Menurut anggota DPD yang bekas aktivis petani ini, ada baiknya petani menelusuri kembali mengenai pengalihan kepemilikan lahan itu di Badan Pertanahan Nasional (BPN). “Apakah itu dilakukan oleh tokoh adat atau pihak lain,” katanya.
Namun usulan itu sudah dilakukan oleh para petani. Menurut Eka Subakti, pihaknya sudah berusaha meminta secara baik-baik kepada BPN, tetapi lembaga pertanahan itu tidak mau memberikan datanya kepada petani.
Sementara itu, Jack Ospara, anggota DPD asal Maluku, berusaha menceritakan asal-usul hak ulayat dalam sejarah hukum pertanahan di Indonesia.
Untuk mengetahui status tanah ulayak, menurut senator asal Maluku ini, silahkan memeriksa apakah marga pemilik tanah itu masih ada atau sudah tidak ada. Kalau sudah tidak ada, maka tanah ulayak tersebut dimiliki oleh desa.
“Kalau sudah dimiliki desa, maka kepala desa berhak untuk mengeluarkan Surat Keterangan Tanah (SKT) dan bahkan hak untuk bisa menjual,” katanya.
Jack Ospara juga mengusulkan agar petani segera mengusut siapa pelaku pelimpahan ha katas tanah ulayak itu. “Selama masyarakat desa tidak pernah mengalihkan hak atas lahan tersebut, maka lahan tersebut bisa diolah oleh warga,” katanya.
Sementara Aidil Fitrisyah, anggota DPD asal Sumsel, menganggap bahwa kepala desa punya kewenangan penuh untuk menerbitkan SKT. “Kalau Kepala Desa menerbitkan SKT, maka sudah tidak bisa digugat,” katanya.
Pendapat politisi asal Sumsel itu diamini oleh sesama politisi asal Sumsel, Percha Leanputri. Anggota termuda ini juga hanya berbicara soal bukti-bukti siapa yang menerbitkan SKT dan data-data tentang kepemilikan ulayat.
Janjikan Surat Rekomendasi
Dalam pertemuan yang berlangsung selama satu jam itu, DPD bersepakat untuk menerbitkan surat rekomendasi yang nantinya dapat dipergunakan sebagai pengantar oleh petani untuk mendapatkan kemudahan mengakses informasi di BPN.

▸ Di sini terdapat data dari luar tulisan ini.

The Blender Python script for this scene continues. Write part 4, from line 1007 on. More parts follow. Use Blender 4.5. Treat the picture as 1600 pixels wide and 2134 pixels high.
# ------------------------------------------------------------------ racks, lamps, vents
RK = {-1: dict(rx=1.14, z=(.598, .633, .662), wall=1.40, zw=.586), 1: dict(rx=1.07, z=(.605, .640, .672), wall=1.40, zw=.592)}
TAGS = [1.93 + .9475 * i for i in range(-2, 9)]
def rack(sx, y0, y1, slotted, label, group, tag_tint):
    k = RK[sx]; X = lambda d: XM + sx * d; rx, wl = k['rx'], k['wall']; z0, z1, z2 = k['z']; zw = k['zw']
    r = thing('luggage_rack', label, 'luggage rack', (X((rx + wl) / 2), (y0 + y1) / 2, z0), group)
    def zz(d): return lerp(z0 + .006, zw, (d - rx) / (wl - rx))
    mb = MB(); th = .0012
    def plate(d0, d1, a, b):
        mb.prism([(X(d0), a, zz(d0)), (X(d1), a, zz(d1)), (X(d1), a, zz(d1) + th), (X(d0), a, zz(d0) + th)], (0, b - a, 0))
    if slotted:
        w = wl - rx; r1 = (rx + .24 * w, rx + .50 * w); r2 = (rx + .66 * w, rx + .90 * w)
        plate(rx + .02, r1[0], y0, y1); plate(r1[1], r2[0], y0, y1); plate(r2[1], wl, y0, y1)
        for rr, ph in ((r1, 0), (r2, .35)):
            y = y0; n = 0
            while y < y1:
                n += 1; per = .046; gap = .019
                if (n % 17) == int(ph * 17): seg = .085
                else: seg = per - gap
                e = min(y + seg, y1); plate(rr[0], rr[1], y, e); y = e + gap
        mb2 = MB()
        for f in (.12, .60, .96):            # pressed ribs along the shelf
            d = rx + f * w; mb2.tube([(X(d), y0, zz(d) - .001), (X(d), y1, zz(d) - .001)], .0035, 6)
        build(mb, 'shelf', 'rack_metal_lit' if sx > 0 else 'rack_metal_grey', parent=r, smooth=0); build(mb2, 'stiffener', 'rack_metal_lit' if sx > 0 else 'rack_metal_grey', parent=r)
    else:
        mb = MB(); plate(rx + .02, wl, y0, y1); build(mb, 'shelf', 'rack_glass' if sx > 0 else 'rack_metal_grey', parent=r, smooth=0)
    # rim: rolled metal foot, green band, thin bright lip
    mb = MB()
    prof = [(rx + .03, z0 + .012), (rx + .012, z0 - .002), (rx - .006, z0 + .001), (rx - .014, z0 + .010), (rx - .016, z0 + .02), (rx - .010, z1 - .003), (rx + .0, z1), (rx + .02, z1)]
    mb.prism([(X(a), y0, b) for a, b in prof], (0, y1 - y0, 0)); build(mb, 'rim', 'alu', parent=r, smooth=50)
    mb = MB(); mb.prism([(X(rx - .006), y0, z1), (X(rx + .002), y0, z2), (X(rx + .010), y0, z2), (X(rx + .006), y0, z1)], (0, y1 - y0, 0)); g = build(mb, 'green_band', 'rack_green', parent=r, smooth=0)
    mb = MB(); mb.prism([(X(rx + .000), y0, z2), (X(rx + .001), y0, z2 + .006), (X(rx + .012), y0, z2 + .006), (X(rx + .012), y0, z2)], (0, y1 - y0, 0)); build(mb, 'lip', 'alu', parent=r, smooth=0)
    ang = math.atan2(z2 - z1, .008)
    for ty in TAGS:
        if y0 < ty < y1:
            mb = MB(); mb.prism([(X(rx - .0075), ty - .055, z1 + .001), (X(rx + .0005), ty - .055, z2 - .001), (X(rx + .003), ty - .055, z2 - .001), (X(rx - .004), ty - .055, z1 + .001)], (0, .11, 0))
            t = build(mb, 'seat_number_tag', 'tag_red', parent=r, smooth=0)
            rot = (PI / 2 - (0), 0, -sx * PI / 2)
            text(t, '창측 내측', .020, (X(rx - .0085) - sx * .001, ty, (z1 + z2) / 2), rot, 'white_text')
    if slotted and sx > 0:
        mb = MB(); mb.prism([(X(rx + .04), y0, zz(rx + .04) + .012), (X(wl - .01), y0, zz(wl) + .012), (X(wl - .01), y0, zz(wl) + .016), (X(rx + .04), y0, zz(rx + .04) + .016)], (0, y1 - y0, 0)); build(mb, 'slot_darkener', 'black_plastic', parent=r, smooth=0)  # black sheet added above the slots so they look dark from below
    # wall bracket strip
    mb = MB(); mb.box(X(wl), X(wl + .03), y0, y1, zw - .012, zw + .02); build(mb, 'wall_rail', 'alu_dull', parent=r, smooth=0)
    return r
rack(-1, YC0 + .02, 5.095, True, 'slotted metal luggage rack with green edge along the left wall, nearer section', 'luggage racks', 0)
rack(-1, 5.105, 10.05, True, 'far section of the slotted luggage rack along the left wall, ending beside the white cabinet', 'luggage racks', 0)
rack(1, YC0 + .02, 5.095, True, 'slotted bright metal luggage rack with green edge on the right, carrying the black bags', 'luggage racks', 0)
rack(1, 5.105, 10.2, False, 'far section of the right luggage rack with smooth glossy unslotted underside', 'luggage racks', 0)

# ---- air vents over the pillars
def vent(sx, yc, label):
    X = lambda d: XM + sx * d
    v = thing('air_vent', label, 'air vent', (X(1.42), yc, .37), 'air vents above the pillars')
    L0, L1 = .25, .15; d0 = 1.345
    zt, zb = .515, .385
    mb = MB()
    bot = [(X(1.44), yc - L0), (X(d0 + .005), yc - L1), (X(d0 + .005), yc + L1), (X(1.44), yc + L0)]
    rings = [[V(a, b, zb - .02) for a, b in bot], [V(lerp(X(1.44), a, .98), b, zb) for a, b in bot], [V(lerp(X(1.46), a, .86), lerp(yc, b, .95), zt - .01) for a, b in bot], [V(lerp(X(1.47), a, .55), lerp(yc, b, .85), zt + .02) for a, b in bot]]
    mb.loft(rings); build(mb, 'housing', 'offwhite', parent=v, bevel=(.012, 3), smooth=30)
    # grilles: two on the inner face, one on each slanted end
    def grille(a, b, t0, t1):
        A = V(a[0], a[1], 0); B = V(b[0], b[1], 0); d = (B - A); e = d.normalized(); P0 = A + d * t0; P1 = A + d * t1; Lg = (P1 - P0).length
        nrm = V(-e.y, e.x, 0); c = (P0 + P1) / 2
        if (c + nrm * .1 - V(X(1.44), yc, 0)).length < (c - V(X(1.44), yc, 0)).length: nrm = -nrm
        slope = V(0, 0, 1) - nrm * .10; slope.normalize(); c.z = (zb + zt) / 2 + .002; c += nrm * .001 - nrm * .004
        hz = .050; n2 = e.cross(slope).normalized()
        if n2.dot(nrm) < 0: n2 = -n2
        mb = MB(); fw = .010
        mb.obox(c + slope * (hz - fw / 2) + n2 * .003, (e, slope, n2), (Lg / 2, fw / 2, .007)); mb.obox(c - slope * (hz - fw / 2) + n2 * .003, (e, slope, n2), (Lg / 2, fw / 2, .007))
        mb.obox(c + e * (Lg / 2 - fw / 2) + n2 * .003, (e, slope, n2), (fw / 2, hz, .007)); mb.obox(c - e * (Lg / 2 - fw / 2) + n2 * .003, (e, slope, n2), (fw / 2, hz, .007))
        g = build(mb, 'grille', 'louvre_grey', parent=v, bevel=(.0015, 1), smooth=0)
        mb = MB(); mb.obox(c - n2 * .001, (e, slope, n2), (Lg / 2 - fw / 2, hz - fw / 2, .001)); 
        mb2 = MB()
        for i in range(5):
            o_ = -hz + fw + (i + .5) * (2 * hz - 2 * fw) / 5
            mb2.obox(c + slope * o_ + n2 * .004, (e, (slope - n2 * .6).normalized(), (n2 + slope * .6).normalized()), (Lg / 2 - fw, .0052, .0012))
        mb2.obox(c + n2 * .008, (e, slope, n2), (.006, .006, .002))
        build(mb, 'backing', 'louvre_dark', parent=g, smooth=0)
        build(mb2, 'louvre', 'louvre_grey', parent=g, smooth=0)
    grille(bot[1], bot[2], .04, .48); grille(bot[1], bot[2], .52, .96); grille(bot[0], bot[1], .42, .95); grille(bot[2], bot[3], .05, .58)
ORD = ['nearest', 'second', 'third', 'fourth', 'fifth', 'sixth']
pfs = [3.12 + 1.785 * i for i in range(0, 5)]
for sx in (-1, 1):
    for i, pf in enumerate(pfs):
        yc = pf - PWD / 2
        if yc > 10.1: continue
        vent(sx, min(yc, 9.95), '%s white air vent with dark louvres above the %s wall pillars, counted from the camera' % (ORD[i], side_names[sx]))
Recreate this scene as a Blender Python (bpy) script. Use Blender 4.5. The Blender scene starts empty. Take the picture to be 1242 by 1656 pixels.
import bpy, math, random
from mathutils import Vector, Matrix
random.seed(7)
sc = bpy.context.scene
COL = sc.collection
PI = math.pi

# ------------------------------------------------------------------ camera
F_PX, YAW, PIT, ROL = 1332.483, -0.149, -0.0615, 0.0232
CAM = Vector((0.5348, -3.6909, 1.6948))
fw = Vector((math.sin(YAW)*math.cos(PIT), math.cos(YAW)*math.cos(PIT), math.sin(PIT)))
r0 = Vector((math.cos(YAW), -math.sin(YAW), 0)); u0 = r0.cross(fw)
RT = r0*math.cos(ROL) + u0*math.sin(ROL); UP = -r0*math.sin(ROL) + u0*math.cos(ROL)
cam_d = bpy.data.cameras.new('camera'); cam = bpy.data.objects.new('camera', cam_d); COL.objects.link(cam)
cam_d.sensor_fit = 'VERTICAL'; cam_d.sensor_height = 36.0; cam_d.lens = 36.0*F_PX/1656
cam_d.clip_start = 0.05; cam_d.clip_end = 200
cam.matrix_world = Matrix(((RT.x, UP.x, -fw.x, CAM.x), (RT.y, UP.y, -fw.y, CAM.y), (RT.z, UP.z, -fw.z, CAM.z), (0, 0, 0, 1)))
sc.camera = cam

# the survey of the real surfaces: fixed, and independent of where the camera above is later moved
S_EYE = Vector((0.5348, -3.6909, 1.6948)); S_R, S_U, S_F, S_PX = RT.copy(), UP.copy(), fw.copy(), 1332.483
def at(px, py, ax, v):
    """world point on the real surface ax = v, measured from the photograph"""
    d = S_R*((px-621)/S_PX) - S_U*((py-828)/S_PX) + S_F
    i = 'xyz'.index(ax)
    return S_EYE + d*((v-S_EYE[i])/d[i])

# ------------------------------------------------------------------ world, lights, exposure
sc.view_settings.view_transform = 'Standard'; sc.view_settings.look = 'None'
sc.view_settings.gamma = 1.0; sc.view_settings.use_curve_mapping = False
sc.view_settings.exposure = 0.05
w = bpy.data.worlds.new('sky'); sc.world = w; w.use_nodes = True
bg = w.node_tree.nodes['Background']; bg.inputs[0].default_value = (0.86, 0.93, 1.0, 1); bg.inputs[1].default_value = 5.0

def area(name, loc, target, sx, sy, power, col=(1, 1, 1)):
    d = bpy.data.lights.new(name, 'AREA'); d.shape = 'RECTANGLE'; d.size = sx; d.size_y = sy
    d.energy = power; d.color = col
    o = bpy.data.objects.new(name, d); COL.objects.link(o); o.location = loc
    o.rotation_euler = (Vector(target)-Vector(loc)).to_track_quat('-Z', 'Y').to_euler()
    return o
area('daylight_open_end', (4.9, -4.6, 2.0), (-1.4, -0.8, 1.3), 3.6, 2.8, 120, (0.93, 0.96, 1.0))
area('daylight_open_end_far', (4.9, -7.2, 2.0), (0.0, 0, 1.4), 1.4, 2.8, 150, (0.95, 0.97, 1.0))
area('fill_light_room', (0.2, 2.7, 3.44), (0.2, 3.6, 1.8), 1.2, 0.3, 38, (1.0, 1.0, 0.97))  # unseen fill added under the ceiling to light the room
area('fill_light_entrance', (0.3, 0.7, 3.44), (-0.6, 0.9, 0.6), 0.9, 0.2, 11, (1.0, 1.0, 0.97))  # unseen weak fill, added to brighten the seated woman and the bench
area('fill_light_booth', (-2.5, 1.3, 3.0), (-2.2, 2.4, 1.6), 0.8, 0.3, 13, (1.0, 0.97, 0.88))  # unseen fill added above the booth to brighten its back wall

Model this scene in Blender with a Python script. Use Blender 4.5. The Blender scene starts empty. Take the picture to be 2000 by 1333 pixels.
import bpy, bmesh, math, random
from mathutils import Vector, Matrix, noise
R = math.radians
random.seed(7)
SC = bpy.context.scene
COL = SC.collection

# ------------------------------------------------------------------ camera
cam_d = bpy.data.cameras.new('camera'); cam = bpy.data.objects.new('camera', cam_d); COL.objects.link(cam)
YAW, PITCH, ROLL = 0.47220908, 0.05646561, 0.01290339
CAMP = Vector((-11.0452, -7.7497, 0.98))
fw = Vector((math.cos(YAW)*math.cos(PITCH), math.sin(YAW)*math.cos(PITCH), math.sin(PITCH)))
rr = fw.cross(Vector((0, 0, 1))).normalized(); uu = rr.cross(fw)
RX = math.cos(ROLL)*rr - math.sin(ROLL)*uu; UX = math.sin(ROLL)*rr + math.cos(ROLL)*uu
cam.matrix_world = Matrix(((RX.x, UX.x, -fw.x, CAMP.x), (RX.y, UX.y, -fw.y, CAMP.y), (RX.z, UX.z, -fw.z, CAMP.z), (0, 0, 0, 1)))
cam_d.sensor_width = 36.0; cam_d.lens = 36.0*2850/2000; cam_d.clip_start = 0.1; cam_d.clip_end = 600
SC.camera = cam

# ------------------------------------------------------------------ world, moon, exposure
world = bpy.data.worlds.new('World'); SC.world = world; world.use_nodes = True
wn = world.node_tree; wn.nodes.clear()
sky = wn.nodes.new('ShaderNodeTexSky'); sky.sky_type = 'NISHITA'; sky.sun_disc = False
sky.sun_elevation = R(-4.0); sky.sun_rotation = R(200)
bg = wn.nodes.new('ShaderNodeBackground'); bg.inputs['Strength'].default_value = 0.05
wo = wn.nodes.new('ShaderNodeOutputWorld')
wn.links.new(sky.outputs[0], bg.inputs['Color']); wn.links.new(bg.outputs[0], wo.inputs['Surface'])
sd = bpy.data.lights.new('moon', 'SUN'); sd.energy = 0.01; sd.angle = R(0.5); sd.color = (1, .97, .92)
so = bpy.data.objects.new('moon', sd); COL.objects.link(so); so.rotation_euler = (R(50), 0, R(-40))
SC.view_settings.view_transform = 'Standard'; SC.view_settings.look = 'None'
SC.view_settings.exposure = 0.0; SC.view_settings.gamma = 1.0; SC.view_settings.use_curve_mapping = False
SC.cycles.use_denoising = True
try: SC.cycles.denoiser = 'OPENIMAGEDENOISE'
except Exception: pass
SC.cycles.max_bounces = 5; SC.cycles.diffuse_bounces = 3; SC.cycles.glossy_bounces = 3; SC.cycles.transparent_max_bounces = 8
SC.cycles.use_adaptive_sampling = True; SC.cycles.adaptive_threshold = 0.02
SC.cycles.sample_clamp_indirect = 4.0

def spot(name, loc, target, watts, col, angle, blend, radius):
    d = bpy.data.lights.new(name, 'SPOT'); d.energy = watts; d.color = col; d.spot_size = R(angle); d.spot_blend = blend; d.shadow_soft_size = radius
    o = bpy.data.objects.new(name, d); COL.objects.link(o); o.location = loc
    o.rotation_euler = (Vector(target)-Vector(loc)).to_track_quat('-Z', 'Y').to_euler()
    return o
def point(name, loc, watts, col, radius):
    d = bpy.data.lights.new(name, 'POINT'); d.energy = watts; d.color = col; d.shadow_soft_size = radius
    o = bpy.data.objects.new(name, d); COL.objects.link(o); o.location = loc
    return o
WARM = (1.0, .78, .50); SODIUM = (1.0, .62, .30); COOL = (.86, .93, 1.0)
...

“Ini adalah sebuah surat kepada BPN. Mereka harus menjelaskan kenapa mereka bisa menerbitkan SKT. Dari situ, kita akan menelusuri seluk-beluk pengalihan tanah ulayak itu,” kata Abdul Azis, anggota DPD asal Sumsel.
Surat rekomendais itu dijanjikan akan segera diberikan kepada petani begitu pertemuan itu selesai dilakukan.